Code spiral

June 11th, 2015

Code reviews are good. You should do them. In this post I’d like to expand on one paragraph from that post:

Don’t do gigantic code drops. If it’s a big feature, map out smaller steps towards the final goal. Mark unfinished places with TODOs so that the reviewer knows this is not the final thing. Build trust in each other to understand that sometimes the road to the final feature takes multiple steps. But always keep an eye on those first couple of steps to make sure that the road is taking the right overall direction.

Gigantic code drops happen every once in a while, especially with new people on the team when they start working on their first feature request. People kind of drop off for a few days, and then they come back with this CL with 1000+ lines of code that span over a couple dozen new and existing files. And that’s very unproductive for everybody.

Some feature work is naturally big, and will eventually indeed span that many lines of code and that many files. But you shouldn’t be trying to do it all in one take. When you’re doing too many things at once, you focus on none, and everything suffers equally. You power through everything from beginning til end, from bringing the data to displaying it on the screen to handling rotation to caching things locally to pixel-perfecting the layout to animations and transitions. And then you add your reviewers. Let’s pretend I’m one of those reviewers.

So I get an email saying that there is a new CL for me to review. I click through and I see that it’s a 1000+ line drop. That’s your first barrier right there. It’s just too much stuff for me to look at right now. Maybe later in the day when I have nothing to do? Because I’d need something like half an hour to take a serious look at it. And it’s not like I just have that half an hour kicking around in my day. I can certainly find 5-10 minutes for a 100+ line review, or even 10-15 minutes for a 200+ line review. But a 1000+ line review? That would need to wait.

And then I finally realize that it’s been sitting in my queue for a while now. And I take a look. And it’s just too much. There’s just too much going on at the same time, from network to caching to persistence to pixels to animations to transitions. I wasn’t there in your head as you were writing it. So now I have to unravel the “roadmap” of this code drop, step by step. How many layers does it have? What is the first step in that roadmap? What is the foundation of that roadmap and your overall direction? How do I identify and compartmentalize each individual layer so that I can intelligently comment on it?

And what happens if I see something that should be reworked completely in one of those foundation steps? How is that going to ripple through the rest of your CL? What are the chances that in order to address the comments in just that one layer you now need to effectively rewrite the whole thing from scratch?

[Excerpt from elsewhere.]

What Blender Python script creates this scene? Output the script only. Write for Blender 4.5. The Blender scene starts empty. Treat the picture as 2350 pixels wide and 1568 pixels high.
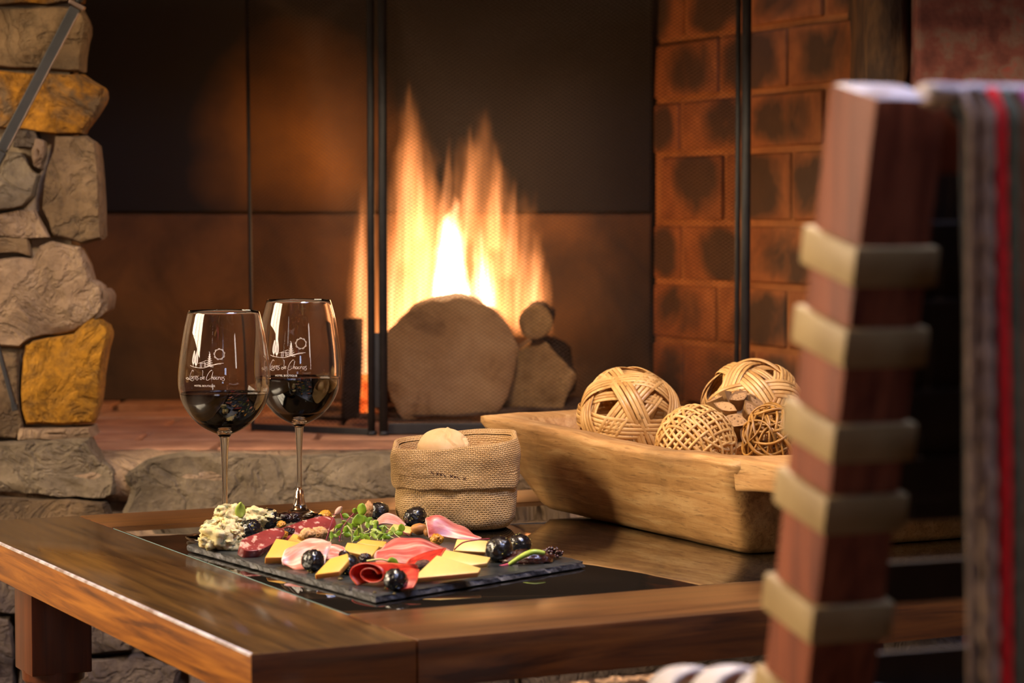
import bpy, bmesh, math, random
from math import sin, cos, pi, radians, sqrt, atan2
from mathutils import Vector, noise, Matrix

random.seed(7)
C = bpy.context.scene.collection
SC = bpy.context.scene

# ------------------------------------------------------------------ camera, world, light, exposure
F = 85.0 / 36.0 * 2350.0
PITCH = radians(2.93)
CAM = Vector((0, 0, 0.768))
cd = bpy.data.cameras.new('camera'); cam = bpy.data.objects.new('camera', cd); C.objects.link(cam)
cam.location = CAM; cam.rotation_euler = (pi / 2 - PITCH, 0, 0)
cd.lens = 85.0; cd.sensor_width = 36.0; cd.sensor_fit = 'HORIZONTAL'
cd.clip_start = 0.05; cd.clip_end = 60
cd.dof.use_dof = True; cd.dof.focus_distance = 2.32; cd.dof.aperture_fstop = 8.5
SC.camera = cam
w = bpy.data.worlds.new('world'); SC.world = w; w.use_nodes = True
w.node_tree.nodes['Background'].inputs[0].default_value = (0.35, 0.45, 0.7, 1)
w.node_tree.nodes['Background'].inputs[1].default_value = 0.3
SC.view_settings.view_transform = 'Standard'; SC.view_settings.look = 'None'
SC.view_settings.exposure = 0.0; SC.view_settings.gamma = 1.0
SC.view_settings.use_curve_mapping = False
SC.cycles.max_bounces = 14; SC.cycles.transparent_max_bounces = 16
SC.cycles.transmission_bounces = 14; SC.cycles.sample_clamp_indirect = 4.0
SC.cycles.caustics_reflective = False; SC.cycles.caustics_refractive = False
SC.cycles.volume_step_rate = 1.0; SC.cycles.volume_max_steps = 256
SC.cycles.use_denoising = True
SC.cycles.use_adaptive_sampling = True; SC.cycles.adaptive_threshold = 0.035

FIRE_W = 4.2          # fire light, watts
FLAME = 3.2           # flame emission scale
WIN_LEFT = 27.0       # strength of the warm window on the left
WIN_BACK = 12.0        # strength of the cool window behind the camera

FILL_W = 46.0          # added unseen warm fill light over the far side of the table, watts
SKYLIGHT = 18.0       # strength of the blue skylight in the ceiling

def lamp(name, typ, loc, energy, col, size=0.1, rot=None):
    l = bpy.data.lights.new(name, typ); l.energy = energy; l.color = col
    if typ == 'AREA': l.size = size
    else: l.shadow_soft_size = size
    o = bpy.data.objects.new(name, l); C.objects.link(o); o.location = loc
    if rot: o.rotation_euler = rot
    return o

lamp('fill_light', 'POINT', (0.05, 1.95, 1.5), FILL_W, (1.0, 0.75, 0.50), 0.09)  # added fill, brightens the log, stones and food

# ------------------------------------------------------------------ pixel helpers (design measurements taken off the photograph)
FW = Vector((0, cos(PITCH), -sin(PITCH))); UP = Vector((0, sin(PITCH), cos(PITCH)))
def ray(px, py):
    return FW + Vector((1, 0, 0)) * ((px - 1175) / F) + UP * ((784 - py) / F)
def P(px, py, z):
    d = ray(px, py); return CAM + d * ((z - CAM.z) / d.z)
def Q(px, py, Y):
    d = ray(px, py); return CAM + d * (Y / d.y)
TZ = 0.46                                             # table top
T0 = P(575, 1502, TZ)
TA = atan2(0.457, 0.8895)
TU = Vector((cos(TA), sin(TA), 0)); TV = Vector((-sin(TA), cos(TA), 0))
def T(u, v, z=TZ):
    p = T0 + TU * u + TV * v; return Vector((p.x, p.y, z))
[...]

And what happens if me and this other reviewer are having a discussion on this one layer, and there’s a parallel discussion happening on another layer? If you have everything in one big code drop, it’s hard to keep track of what is being discussed, what decisions are being made, and how these decisions need to be translated to revising the code.

It’s perfectly fine to break it into steps. You might not be sure what are those few couple of steps to take at the very beginning – without feeling compelled to travel the whole road. That’s when it’s time for a short discussion. If you know who you’re going to be adding as your reviewers, grab them for a few minutes at their desk or over IM. Talk over the feature and what it involves in your opinion. Describe the steps you’re planning to take to get there, with special emphasis on those few first steps. See if those are the right steps to take. You might “waste” a few extra minutes talking it through, but it’s nothing compared to the hours of your teammates’ time being spent on reviewing that gigantic blob, and to the days of your own time being spent on rewriting that gigantic blob. Possibly more than once.

Break it apart. Define your data structures and server endpoints first. If the server side is not ready yet, create some fake data locally, but try to keep it as closely to the eventual communication protocol as possible so that it’ll be easy to swap that out for real data. Then get something on the screen. It doesn’t have to be beautiful. It needs to be functional so that people can get a rough feel how the data flows on the real screens in their hands. Up until now it’s been pretty sequential. Now you can parallelize the work, either as multiple CLs from you, or multiple people pitching in.

Do a separate CL for local data caching. Do another one for data and view persistence and restore as you rotate the screen, interact with the content around your new bits or go out of your app and back in. Do a separate CL for pixel-perfecting the visuals, attaching screenshots and sending local builds to people to take a look how the static mocks done on gigantic desktop screens actually look and feel on smaller mobile screens. Lay down the ground work for adding animations and transitions, and do those in separate CL(s).

I’d say that an ideal CL is not more than 200 lines of code. Some just have to be more and that’s fine. But if you can keep it under 200 lines or so, you’re making it that much easier for everybody to engage in a productive discussion and to move the process forward. And you’re spiraling ever closer to the final state instead of just going in circles. Funny thing about some spirals though. You might be getting closer but you’ll never quite get there. But that’s a whole other topic.

When you break it down into multiple steps where every step needs to be reviewed separately, it might feel that it’ll take much more time compared to just powering through everything and doing one gigantic code drop. Trust me, it doesn’t. And at some point it just becomes a second nature. You start to break everything into small, manageable steps, and focus on each one of them. And before you know it, the feature is done and ready to ship. And that’s when the really scary bugs start happening.